Den völlig einmaligen Ausdruck Wolfgang Welts wiederum konnte ich am vergangenen Donnerstag im Rahmen einer Autorenlesung mal wieder bestaunen. Welt las Altes (etwa seinen wüsten Heinz Rudolf Kunze-Artikel, in dem er diesen als „eine Art singenden Erhard Eppler“ bezeichnet), aber auch neuere Texte, die aus der Zeit nach seinem ersten Psychiatrie-Aufenthalt stammen. Da nämlich kann einen die Musikschreiberei hinbringen, zumindest wenn man Welts wikipedia-Eintrag Glauben schenken darf, der besagt, daß der Autor in seinen Texten seinen „Weg durch die Musikszene der 1980er-Jahre“ beschreibt, „der ihn schließlich in die Psychiatrie führte“. Heute arbeitet Welt als Pförtner am Schauspielhaus Bochum.

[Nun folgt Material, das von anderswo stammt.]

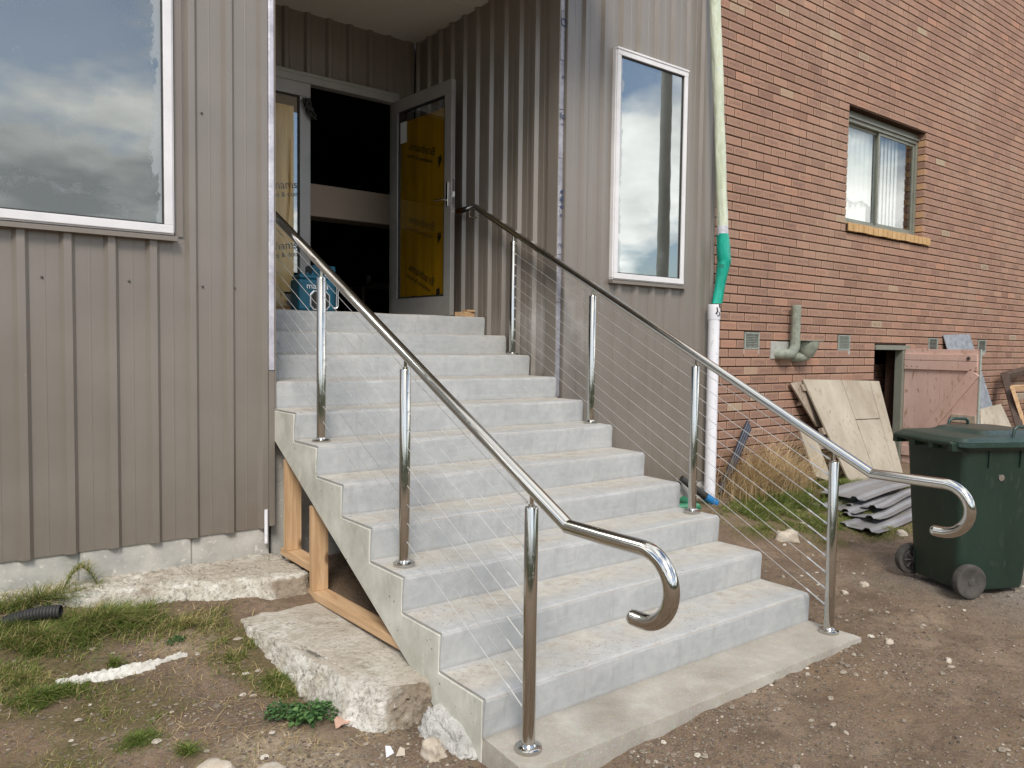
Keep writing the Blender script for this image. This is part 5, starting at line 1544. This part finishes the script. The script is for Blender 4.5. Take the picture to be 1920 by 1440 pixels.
for i in range(8):
    an = i * math.pi / 4
    d = axf.cross(Vector((0, 0, 1))).normalized() * math.cos(an) + Vector((0, 0, 1)) * math.sin(an)
    MB().tube([bsf + axf * 0.008 + d * 0.015, bsf + axf * 0.006 + d * 0.066], 0.006, 6).build('spoke', M_TYRE, fw_)
MB().lathe([(0.022, 0.0), (0.020, 0.03), (0.012, 0.032)], bsf, axf, 16).build('hub', M_TYRE, fw_, smooth=35)
MB().lathe([(0.020, 0), (0.020, 0.003), (0.012, 0.004)], MBin @ Vector((0.245, -0.2565, 0.735)), (uu + Vector((0, 0, -0.05))).normalized(), 18).build('round_plug', M_CHROME, bn, smooth=30)
for x in (0.14, 0.36):
    MB().obox(MBin @ Matrix.Translation((x, -0.272, 0.80)) @ Matrix.Rotation(R(4), 4, 'X'), 0.006, 0.02, 0.10).build('side_rib', M_BIN, bn)

# ================================================================ things on the landing
ra = thing('jobsite_radio', (0.86, 3.56, 1.722), 'blue jobsite radio with a round speaker standing on the landing', 'radio')
RX0, RX1, RY0, RY1, RZ0, RZ1 = 0.690, 0.985, 3.50, 3.68, 1.735, 1.985
MB().box(RX0, RX1, RY0, RY1, RZ0, RZ1).build('body', M_RADIO, ra, bevel=0.022, seg=3)
MB().box(RX0 + 0.01, RX1 - 0.01, RY0 + 0.01, RY1 - 0.01, RZ1 + 0.0005, RZ1 + 0.035).build('top_deck', M_RADIO, ra, bevel=0.015, seg=3)
for i in range(4): MB().lathe([(0.014, 0), (0.014, 0.016), (0.011, 0.02)], (RX0 + 0.05 + i * 0.045, RY0 + 0.06, RZ1 + 0.034), (0, 0, 1), 12).build('knob', M_RADIO, ra, smooth=40)
cxr, czr = RX0 + 0.175, RZ0 + 0.085
oc = [(cxr + sx_ * a, czr + sz_ * b) for sx_, sz_, a, b in ((-1, -1, .055, .078), (1, -1, .055, .078), (1, -1, .085, .045), (1, 1, .085, .045), (1, 1, .055, .078), (-1, 1, .055, .078), (-1, 1, .085, .045), (-1, -1, .085, .045))]
m = MB().prism([(x, RY0 - 0.008, z) for x, z in oc], (0, 0.012, 0)); fo_ = m.build('speaker_frame', M_CHROME, ra, bevel=0.004)
m = MB().prism([(cxr + (x - cxr) * .86, RY0 - 0.0125, czr + (z - czr) * .86) for x, z in oc], (0, 0.006, 0)); m.build('speaker_grille', M_BLACKR, ra)
MB().lathe([(0.052, 0), (0.050, 0.004), (0.034, -0.002 + 0.004), (0.022, 0.006)], (cxr, RY0 - 0.0128, czr), (0, -1, 0), 24).build('speaker_cone', M_TYRE, ra, smooth=50)
text_mesh('lettering', 'makita', 0.066, M_WHITE, ra, frame_xz((RX0 + 0.155, RY0 - 0.003, RZ0 + 0.195)), squash=1.05)
text_mesh('lettering', 'Bluetooth', 0.016, M_WHITE, ra, frame_xz((RX0 + 0.20, RY0 - 0.003, RZ0 + 0.235)))
for dx, dy in ((0.035, -0.03), (0.062, 0.06)):
    x = RX1 + dx
    MB().tube([(RX1 - 0.02, RY0 + 0.05 + dy, RZ0 + 0.235), (x - 0.01, RY0 + 0.03 + dy, RZ0 + 0.235), (x, RY0 + 0.03 + dy, RZ0 + 0.22), (x, RY0 + 0.03 + dy, RZ0 + 0.045), (x - 0.01, RY0 + 0.03 + dy, RZ0 + 0.03), (RX1 - 0.02, RY0 + 0.05 + dy, RZ0 + 0.03)], 0.006, 10).build('guard_bar', M_CHROME, ra, smooth=50)
tcs = thing('tool_case', (1.0, 3.86, 1.722), 'tall blue plastic tool case standing behind the radio', 'case')
MB().box(0.93, 1.14, 3.80, 3.96, 1.724, 2.13).build('body', M_RADIO, tcs, bevel=0.015, seg=3)
for i in range(6): MB().box(0.955, 0.985, 3.794, 3.7995, 2.03 - i * 0.03 + 0.0, 2.042 - i * 0.03).build('slot', M_BLACKR, tcs)
# yellow film heap at the foot of the closed leaf
fl = rough_hex([(0.40, 3.98, 1.722), (0.82, 3.96, 1.722), (0.82, 4.18, 1.722), (0.40, 4.18, 1.722), (0.44, 4.12, 2.10), (0.66, 4.14, 2.22), (0.66, 4.2, 2.22), (0.44, 4.2, 2.10)], (26, 12, 20), 0.05, 7, 0.4, 12, 0.6)
tag(fl.build('film_heap', M_FILM2, None, smooth=25), 'crumpled yellow plastic film heaped against the closed door leaf', 'film')
m = MB().box(0.43, 0.78, 3.86, 3.91, 1.750, 1.785)
tag(m.build('timber_strip', M_PINEX, None, bevel=0.003), 'short orange timber strip on the landing left of the radio', 'timber')
oc_ = thing('timber_offcut', (2.10, 3.30, 1.722), 'small pine offcuts on the landing at the foot of the open door', 'timber')
MB().obox(Matrix.Translation((2.055, 3.22, 1.724)) @ Matrix.Rotation(R(8), 4, 'Z'), 0.115, 0.13, 0.045).build('block', M_PINEX, oc_, bevel=0.003)
MB().obox(Matrix.Translation((2.085, 3.225, 1.7705)) @ Matrix.Rotation(R(-5), 4, 'Z'), 0.078, 0.09, 0.016).build('block', M_PINEX, oc_, bevel=0.002)
# table in the room
tbl = thing('table', (3.6, 8.8, 1.722), 'dark table standing deep inside the unlit room', 'table')
tp = hit(720, 540, 1, 8.8)
zt = tp.z
MB().box(tp.x - 0.45, tp.x + 0.9, 8.7, 9.4, zt - 0.03, zt).build('tabletop', M_OLDWOOD, tbl)
for dx, dy in ((-0.4, 8.76), (0.84, 8.76), (-0.4, 9.32), (0.84, 9.32)): MB().box(tp.x + dx, tp.x + dx + 0.05, dy, dy + 0.05, 1.722, zt - 0.031).build('leg', M_OLDWOOD, tbl)
bx_ = hit(691, 515, 1, 9.0)
tag(MB().box(bx_.x - 0.03, bx_.x + 0.03, 8.97, 9.03, zt + .001, zt + 0.20).build('bottle_box', M_CARD, None), 'small upright white box on the dark table', 'box')
tag(rough_hex([(tp.x - .3, 8.8, zt + .001), (tp.x + .2, 8.8, zt + .001), (tp.x + .2, 9.1, zt + .001), (tp.x - .3, 9.1, zt + .001), (tp.x - .2, 8.85, zt + .08), (tp.x + .1, 8.85, zt + .1), (tp.x + .1, 9.05, zt + .1), (tp.x - .2, 9.05, zt + .08)], (10, 8, 6), .02, 8, .5, 3).build('cloth', M_OLDWOOD, None, smooth=60), 'crumpled cloth lying on the dark table', 'cloth')

# post in the yard that the tall window mirrors
def ref_pole():
    a = hit(1247, 300, 1, 2.16)
    d = (a - CAMP); r_ = Vector((d.x, -d.y, 0)).normalized()
    b = Vector((a.x, a.y, 0)) + r_ * 6.0
    return b
rp = ref_pole()
m = MB().tube([(rp.x, rp.y, -0.1), (rp.x, rp.y, 9.0)], [0.10, 0.085], 20)
tag(m.build('timber_pole', M_DKBLUE if False else M_ALUO, None, smooth=40), 'dark upright pole in the yard mirrored by the tall window', 'pole')

# ================================================================ stones, litter, gravel
STONES = [((1690, 1003), (0.10, 0.08, 0.05), 'white stone beside the far bin wheel'),
          ((1474, 1012), (0.19, 0.15, 0.10), 'pale lumpy rock in the grass seen through the wire cables'),
          ((1512, 895), (0.10, 0.08, 0.05), 'pale stone in the grass by the plywood panel foot') if False else ((1562, 942), (0.10, 0.08, 0.06), 'pale stone at the left end of the ribbed sheets'),
          ((400, 1452), (0.16, 0.12, 0.05), 'smooth tan stone at the bottom edge below the left soil'),
          ((505, 1456), (0.15, 0.11, 0.045), 'tan stone at the bottom edge, right of the smooth one'),
          ((815, 1416), (0.11, 0.09, 0.06), 'yellowish stone beside the concrete lump at the stair foot'),
          ((1620, 1098), (0.07, 0.05, 0.03), 'flat white stone on the soil left of the near bin wheel'),
          ((1584, 1113), (0.05, 0.04, 0.025), 'small white stone on the soil just right of the nearest right post'),
          ((1668, 1205), (0.05, 0.04, 0.025), 'tan stone on the soil off the corner of the footpath slab'),
          ((1778, 1240), (0.06, 0.03, 0.02), 'thin white stone chip on open soil at the right'),
          ((722, 1352), (0.05, 0.04, 0.025), 'tan stone chip in front of the flat concrete block')]
for i, (pp, s, lab) in enumerate(STONES):
    rock('stone', gpt(*pp), s, M_STONE, lab, 'stone', seed=i + 1)
def shard(px, py, s, mat, lab, rot, cat, name):
    p = gpt(px, py)
    Mx = Matrix.Translation(p + Vector((0, 0, 0.012))) @ Matrix.Rotation(rot, 4, 'Z') @ Matrix.Rotation(R(48), 4, 'X')
    o = MB().prism([Mx @ Vector(q) for q in ((-s, -s * .7, 0), (s * .9, -s * .8, 0), (s, s * .5, 0), (s * .1, s, 0))], Mx.to_3x3() @ Vector((0, 0, 0.004))).build(name, mat, None)
    return tag(o, lab, cat)
shard(727, 1415, 0.022, M_PVC, 'white triangular tile chip on the soil by the stair foot', 0.4, 'tile chip', 'tile_chip')
shard(750, 1416, 0.019, M_STONE, 'cream square tile chip right of the white one', -0.3, 'tile chip', 'tile_chip')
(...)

Begleitet wurde Welt an besagtem Abend von seinem guten Freund, dem englischen Songschreiber Phillip Goodhand-Tait, von dem ich bis dato schändlicherweise noch nie gehört hatte. Goodhand-Tait, 65, hat in den Siebzigern einige Platten veröffentlicht, die klingen wie Elton John trifft Rod McKuen mit einer Extraportion Schulterzucken. Seine Alben „Oceans Away“ und „Teaching An Old Dog New Tricks“ sind üppig instrumentiert und erinnern manchmal gar an die Werke Jimmy Webbs. An besagtem Abend saß Goodhand-Tait, weißaarig und mit einem selten freundlichen Kindergesicht, hinter einer Begleitautomatik-Orgel und spielte, sobald Welt einer Pause bedurfte, eigene Songs, aber auch Fremdmaterial wie den Buddy Holly-Hit „Heartbeat“. Niemals hätte ich gedacht, daß man mit einem Begleitautomatik-Keyboard und einer brüchigen hohen Stimme so berührende Musik herstellen kann. Ich kaufte mir nach Ende der Lesung gleich zwei Goodhand-Tait-CDs, und seit ich nun täglich „Oceans Away“ oder „Gabrielle“ höre, ist mein Leben noch freudvoller geworden, auch mein „Ausdruck“ ist besser.

Einen wunderbaren Ausdruck hat auch mein Lieblings-Brooklyner Turner Cody, dessen neues Album „Gangbusters“ endlich erschienen ist. Bislang hatte ich auf Codys Alben immer nur höchstens ein, zwei Songs gefunden, die mir sehr gefielen, aber diesmal ist ihm wirklich ein komplettes rundes Album gelungen. Cody nähert sich dem zuletzt vielbeackerten Genre Folk-Pop mit dem Gestus des Troubadours. Ähnlich wie seine Freunde von Herman Dune, aber poetisch noch virtuoser. Mir wurde das Album bereits im letzten Jahr zugespielt, und diese wunderbar fließenden Songs voll faszinierender, tröpfelnder Reime, vorgetragen in einer Art New Yorker Off-Bühnen-Belcanto, haben meinen letzten Frühling so ausgiebig beschallt, daß mir vor Begeisterung täglich mehrere Beatnik-Bärte wuchsen. Es seien als Beispiel für die nonchalanten, dabei aber immer berührenden Texte Codys die ersten zwei Strophen des herzzerquetschend schönen, von einem exquisiten Streicher-Arrangement gekrönten „Lost As Lost Can Be“ zitiert:

I don’t want no calls or company
I walk the halls and find the key
I fall asleep and sleep til three
I am as lost as lost can be

She’s gone for good, she’s gone from me
And in her place there is a breeze
It sings her name and knocks my knees
I am as lost as lost can be

Mit Leichtigkeit der „She’s gone“-Song des Jahres.
Sollten Sie sich in diesem Jahr nur eine Songschreiber-Platte kaufen wollen, lassen Sie es diese sein. Ansonsten kaufen Sie mir bitte die alten „Heile Welt“-Ausgaben zum Sammlerwert von 70 Euro ab, damit ich mir wiederum möglichst viele Produkte von Wolfgang Welt und Phillip Goodhand-Tatit kaufen kann. Schauen Sie sich bitte außerdem möglichst viele Coverrückseiten an (geht nicht bei Itunes oder der Alles-umsonst-Laderampe), studieren Sie die Songtitel und finden Sie heraus, ob diese einen „guten Ausdruck“ haben!

PS: Weite Teile dieses Blogs habe ich bei Helene Hegemann abgeschrieben. Fürs nächste Mal kündige ich aus kommerziellen Erwägungen und um meinen Ruf als Günther Wallraff der Popkritik zu festigen eine knallharte Erlebnisreportage aus der Techno-Szene an. Ich werde hierfür incognito in Berliner Clubs recherchieren, die Namen wie „Fürstenbrunn“ oder „Gräfenbroich“ haben.